● **Instructions to follow**
Locate each line containing the string "scene" and copy it out.

● **Supplied information**
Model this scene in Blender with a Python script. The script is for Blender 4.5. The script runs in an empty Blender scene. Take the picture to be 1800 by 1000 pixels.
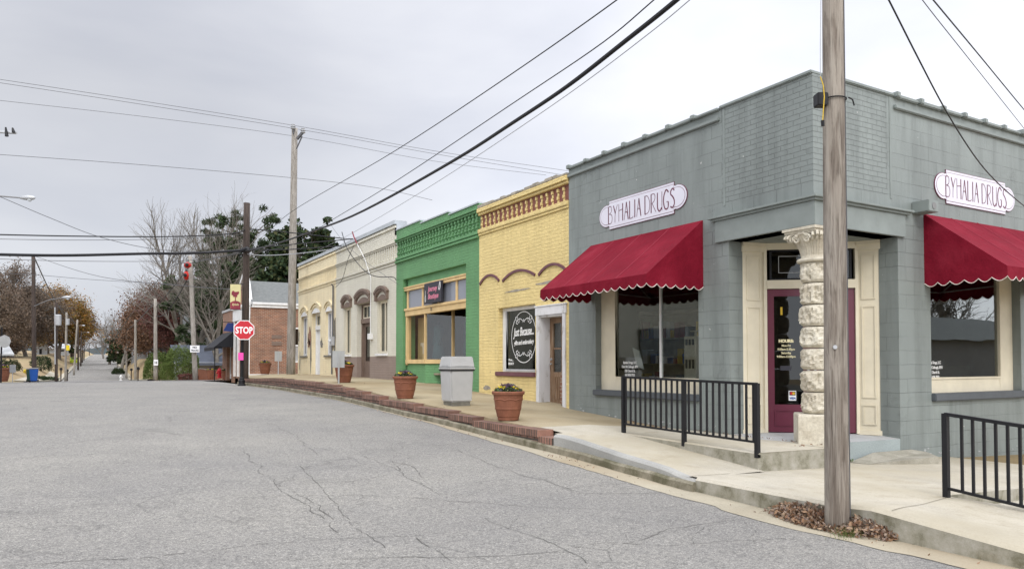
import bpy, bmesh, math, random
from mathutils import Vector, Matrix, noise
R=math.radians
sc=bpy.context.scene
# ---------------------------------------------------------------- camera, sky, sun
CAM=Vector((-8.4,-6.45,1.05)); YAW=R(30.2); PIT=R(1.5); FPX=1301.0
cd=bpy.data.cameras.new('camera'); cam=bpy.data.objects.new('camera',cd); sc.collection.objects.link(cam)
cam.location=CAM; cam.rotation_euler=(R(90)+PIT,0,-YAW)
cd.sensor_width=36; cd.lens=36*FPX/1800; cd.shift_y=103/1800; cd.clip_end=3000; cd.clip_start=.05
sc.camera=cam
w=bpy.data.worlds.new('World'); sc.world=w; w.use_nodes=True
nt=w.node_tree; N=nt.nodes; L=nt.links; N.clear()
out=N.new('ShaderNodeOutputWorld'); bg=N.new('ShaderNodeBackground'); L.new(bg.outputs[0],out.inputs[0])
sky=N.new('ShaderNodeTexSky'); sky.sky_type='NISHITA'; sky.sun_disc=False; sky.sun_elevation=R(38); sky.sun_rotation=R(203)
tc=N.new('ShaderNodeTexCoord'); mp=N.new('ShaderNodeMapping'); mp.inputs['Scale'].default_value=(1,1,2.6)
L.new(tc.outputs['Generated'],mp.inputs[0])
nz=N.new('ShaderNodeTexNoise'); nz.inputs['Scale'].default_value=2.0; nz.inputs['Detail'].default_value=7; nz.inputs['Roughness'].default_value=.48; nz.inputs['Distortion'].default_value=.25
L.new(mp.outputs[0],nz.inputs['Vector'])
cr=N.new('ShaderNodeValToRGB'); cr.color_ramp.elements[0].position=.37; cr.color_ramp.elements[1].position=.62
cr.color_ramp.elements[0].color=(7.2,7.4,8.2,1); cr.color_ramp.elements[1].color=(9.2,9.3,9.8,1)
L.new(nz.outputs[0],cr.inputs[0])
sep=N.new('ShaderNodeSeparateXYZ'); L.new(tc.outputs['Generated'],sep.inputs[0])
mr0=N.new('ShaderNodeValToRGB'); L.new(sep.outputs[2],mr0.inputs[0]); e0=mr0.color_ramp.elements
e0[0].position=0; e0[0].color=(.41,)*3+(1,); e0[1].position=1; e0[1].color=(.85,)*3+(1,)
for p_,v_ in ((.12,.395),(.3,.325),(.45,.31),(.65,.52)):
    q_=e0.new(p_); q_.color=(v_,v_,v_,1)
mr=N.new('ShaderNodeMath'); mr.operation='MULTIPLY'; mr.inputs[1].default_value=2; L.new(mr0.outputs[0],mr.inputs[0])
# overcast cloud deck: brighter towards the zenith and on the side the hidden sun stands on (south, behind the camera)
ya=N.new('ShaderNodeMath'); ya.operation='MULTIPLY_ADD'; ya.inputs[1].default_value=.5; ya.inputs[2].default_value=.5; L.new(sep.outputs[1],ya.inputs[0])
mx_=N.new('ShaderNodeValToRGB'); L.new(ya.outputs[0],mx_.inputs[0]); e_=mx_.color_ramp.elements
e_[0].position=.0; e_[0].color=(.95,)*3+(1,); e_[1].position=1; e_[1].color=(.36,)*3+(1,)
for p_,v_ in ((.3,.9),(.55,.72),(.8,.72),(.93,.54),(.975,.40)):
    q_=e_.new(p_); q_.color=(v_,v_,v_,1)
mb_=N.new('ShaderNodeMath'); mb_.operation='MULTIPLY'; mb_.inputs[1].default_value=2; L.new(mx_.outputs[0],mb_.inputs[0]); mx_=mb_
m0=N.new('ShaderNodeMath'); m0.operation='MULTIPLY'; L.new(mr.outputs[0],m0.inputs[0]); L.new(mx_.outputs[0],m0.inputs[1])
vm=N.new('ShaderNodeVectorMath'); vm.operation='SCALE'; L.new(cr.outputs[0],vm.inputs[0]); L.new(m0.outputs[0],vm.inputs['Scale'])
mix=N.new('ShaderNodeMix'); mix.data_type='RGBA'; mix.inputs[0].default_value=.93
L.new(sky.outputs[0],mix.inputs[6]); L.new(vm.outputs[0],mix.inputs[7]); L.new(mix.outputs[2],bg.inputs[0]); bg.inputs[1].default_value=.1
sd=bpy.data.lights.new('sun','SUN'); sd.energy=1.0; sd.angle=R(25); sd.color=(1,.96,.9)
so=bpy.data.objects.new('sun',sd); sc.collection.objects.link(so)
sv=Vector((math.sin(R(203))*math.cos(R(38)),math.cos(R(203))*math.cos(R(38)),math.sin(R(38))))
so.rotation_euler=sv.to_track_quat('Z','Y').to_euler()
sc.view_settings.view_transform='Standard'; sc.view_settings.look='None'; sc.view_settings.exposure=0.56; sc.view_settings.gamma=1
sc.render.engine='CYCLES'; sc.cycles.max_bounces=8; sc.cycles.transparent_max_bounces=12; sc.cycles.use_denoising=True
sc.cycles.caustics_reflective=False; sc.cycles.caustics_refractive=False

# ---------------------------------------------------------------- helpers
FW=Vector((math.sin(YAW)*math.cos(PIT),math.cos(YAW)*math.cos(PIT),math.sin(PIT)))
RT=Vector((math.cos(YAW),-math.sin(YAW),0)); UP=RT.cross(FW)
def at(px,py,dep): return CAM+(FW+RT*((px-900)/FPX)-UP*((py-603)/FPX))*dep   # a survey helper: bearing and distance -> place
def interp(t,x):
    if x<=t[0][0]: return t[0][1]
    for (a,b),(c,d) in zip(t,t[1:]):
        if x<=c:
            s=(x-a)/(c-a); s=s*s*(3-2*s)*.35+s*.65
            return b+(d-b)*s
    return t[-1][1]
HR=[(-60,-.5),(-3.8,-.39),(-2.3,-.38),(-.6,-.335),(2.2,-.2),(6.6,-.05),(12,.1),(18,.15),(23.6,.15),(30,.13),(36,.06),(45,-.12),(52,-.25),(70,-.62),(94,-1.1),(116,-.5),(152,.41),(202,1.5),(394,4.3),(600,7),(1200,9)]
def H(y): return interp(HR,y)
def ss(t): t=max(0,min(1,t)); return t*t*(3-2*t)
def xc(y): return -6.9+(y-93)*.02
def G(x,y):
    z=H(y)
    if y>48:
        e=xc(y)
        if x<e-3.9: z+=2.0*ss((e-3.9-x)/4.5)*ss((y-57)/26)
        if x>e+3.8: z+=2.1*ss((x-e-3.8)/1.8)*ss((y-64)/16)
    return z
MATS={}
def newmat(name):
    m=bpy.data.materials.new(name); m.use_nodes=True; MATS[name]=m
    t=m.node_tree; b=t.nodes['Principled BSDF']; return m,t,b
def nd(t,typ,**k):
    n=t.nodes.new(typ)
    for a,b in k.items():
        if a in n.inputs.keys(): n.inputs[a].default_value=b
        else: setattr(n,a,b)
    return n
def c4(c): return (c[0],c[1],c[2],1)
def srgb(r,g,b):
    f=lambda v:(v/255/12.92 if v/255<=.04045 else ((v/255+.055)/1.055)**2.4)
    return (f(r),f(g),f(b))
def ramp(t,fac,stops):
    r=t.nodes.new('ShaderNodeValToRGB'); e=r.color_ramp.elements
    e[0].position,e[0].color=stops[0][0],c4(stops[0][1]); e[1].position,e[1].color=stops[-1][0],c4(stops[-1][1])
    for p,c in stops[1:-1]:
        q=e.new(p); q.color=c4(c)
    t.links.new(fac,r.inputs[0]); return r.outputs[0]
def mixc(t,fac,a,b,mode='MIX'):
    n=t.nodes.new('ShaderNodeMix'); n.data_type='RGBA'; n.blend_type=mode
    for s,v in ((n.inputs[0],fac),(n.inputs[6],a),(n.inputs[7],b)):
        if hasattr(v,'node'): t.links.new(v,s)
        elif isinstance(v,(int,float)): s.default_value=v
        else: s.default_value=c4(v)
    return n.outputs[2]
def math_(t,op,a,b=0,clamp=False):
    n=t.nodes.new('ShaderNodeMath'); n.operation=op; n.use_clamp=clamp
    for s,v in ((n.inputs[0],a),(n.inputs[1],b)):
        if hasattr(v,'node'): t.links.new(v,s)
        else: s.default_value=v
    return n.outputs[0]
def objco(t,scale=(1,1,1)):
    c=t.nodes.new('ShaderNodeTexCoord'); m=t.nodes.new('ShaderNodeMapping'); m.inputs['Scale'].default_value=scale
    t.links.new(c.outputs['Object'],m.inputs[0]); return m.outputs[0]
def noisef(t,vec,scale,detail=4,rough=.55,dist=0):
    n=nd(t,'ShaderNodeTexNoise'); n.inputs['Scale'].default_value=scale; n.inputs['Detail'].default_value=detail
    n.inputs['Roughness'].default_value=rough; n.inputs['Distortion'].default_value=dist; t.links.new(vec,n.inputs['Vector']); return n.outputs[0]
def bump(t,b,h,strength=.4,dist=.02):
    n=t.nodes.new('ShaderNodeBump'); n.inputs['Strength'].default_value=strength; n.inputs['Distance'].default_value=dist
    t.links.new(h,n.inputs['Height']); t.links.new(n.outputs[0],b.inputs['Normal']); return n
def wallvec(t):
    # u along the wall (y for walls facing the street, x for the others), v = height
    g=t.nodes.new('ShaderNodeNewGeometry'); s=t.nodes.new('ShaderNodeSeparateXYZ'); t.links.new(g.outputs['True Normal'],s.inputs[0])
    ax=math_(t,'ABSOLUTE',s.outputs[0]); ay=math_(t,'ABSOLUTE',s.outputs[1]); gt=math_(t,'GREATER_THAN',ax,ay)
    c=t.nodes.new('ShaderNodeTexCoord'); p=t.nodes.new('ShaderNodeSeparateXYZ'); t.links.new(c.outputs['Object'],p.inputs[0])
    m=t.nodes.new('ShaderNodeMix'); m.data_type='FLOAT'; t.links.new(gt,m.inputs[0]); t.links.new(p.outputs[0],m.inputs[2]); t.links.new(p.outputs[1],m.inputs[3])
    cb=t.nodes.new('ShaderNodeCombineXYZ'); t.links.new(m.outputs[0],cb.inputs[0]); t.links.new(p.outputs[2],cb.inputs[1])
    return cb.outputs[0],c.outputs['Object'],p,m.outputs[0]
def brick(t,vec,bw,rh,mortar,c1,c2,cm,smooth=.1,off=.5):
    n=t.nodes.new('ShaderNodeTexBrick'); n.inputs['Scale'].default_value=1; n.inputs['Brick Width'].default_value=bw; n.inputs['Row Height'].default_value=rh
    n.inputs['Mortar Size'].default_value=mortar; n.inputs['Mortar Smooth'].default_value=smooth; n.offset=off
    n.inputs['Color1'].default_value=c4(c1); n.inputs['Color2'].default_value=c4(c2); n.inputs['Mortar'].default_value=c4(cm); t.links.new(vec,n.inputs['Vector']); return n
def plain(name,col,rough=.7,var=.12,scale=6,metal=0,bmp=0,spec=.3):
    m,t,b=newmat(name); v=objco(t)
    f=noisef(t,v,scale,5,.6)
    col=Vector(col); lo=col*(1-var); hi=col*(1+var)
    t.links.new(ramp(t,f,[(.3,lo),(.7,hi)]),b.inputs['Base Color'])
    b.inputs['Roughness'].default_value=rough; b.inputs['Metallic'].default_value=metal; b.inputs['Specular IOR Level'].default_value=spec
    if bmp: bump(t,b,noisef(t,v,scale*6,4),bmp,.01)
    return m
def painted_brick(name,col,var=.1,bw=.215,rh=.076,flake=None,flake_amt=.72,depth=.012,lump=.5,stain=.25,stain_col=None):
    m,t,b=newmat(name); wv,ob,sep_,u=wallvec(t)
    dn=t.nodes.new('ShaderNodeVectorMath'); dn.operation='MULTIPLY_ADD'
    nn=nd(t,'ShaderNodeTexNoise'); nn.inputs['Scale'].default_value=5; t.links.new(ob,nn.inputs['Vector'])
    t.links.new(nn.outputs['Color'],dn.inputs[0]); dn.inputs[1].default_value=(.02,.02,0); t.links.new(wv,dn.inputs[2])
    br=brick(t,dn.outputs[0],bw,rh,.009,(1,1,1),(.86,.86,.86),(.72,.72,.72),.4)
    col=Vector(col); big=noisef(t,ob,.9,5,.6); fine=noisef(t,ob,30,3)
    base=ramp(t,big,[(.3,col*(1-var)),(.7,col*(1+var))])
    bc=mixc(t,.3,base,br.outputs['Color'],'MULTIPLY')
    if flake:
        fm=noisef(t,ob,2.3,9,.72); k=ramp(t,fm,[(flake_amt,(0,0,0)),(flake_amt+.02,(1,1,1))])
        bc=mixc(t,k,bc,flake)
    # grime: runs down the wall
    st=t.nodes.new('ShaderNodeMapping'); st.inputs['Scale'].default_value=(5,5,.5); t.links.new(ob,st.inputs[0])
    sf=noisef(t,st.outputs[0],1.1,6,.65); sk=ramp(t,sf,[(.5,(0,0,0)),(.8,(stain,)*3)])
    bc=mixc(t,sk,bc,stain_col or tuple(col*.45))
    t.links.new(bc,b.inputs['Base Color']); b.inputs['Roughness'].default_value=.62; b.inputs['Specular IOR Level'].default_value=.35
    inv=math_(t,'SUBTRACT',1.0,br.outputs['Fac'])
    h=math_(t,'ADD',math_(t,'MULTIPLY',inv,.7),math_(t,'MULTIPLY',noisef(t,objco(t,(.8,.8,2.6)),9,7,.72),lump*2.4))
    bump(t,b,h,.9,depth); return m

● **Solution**
Model this scene in Blender with a Python script. The script is for Blender 4.5. The script runs in an empty Blender scene. Take the picture to be 1800 by 1000 pixels.
sc=bpy.context.scene